§ Goal
Reproduce exactly the lines below, from the first through the one containing "scene.camera = cam", and nothing more.

• • • • •

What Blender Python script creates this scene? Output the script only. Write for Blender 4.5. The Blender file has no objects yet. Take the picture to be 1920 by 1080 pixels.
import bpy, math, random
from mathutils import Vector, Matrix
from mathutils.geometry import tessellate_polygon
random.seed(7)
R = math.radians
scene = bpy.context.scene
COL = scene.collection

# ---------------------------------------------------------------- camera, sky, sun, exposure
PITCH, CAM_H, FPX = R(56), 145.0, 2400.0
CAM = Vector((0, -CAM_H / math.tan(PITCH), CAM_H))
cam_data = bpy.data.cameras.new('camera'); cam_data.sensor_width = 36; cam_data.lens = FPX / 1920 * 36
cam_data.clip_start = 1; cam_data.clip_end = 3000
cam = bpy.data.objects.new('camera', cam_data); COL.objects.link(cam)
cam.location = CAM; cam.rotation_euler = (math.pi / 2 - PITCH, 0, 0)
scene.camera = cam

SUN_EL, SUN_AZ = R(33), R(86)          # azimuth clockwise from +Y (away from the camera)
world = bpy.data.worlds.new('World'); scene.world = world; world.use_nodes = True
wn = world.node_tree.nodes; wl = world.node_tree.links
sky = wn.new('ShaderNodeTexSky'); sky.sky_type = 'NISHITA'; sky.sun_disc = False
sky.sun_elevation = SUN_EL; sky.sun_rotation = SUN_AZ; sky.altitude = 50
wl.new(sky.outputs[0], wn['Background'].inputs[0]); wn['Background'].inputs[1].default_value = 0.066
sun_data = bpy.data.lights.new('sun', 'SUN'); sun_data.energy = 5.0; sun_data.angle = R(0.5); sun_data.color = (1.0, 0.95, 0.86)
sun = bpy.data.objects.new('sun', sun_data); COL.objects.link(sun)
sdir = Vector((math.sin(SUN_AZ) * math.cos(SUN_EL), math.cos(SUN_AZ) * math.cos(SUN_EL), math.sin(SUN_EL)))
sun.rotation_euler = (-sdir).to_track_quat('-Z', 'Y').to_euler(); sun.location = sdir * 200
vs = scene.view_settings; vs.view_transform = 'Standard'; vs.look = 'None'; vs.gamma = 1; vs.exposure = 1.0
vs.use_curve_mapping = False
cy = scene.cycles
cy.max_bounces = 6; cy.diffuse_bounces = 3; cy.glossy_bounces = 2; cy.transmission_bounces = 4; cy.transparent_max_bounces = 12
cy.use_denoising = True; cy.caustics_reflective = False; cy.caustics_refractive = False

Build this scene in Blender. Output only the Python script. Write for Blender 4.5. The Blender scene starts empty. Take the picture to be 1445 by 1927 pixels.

• • • • •

§ Response
What Blender Python script creates this scene? Output the script only. Write for Blender 4.5. The Blender file has no objects yet. Take the picture to be 1920 by 1080 pixels.
import bpy, math, random
from mathutils import Vector, Matrix
from mathutils.geometry import tessellate_polygon
random.seed(7)
R = math.radians
scene = bpy.context.scene
COL = scene.collection

# ---------------------------------------------------------------- camera, sky, sun, exposure
PITCH, CAM_H, FPX = R(56), 145.0, 2400.0
CAM = Vector((0, -CAM_H / math.tan(PITCH), CAM_H))
cam_data = bpy.data.cameras.new('camera'); cam_data.sensor_width = 36; cam_data.lens = FPX / 1920 * 36
cam_data.clip_start = 1; cam_data.clip_end = 3000
cam = bpy.data.objects.new('camera', cam_data); COL.objects.link(cam)
cam.location = CAM; cam.rotation_euler = (math.pi / 2 - PITCH, 0, 0)
scene.camera = cam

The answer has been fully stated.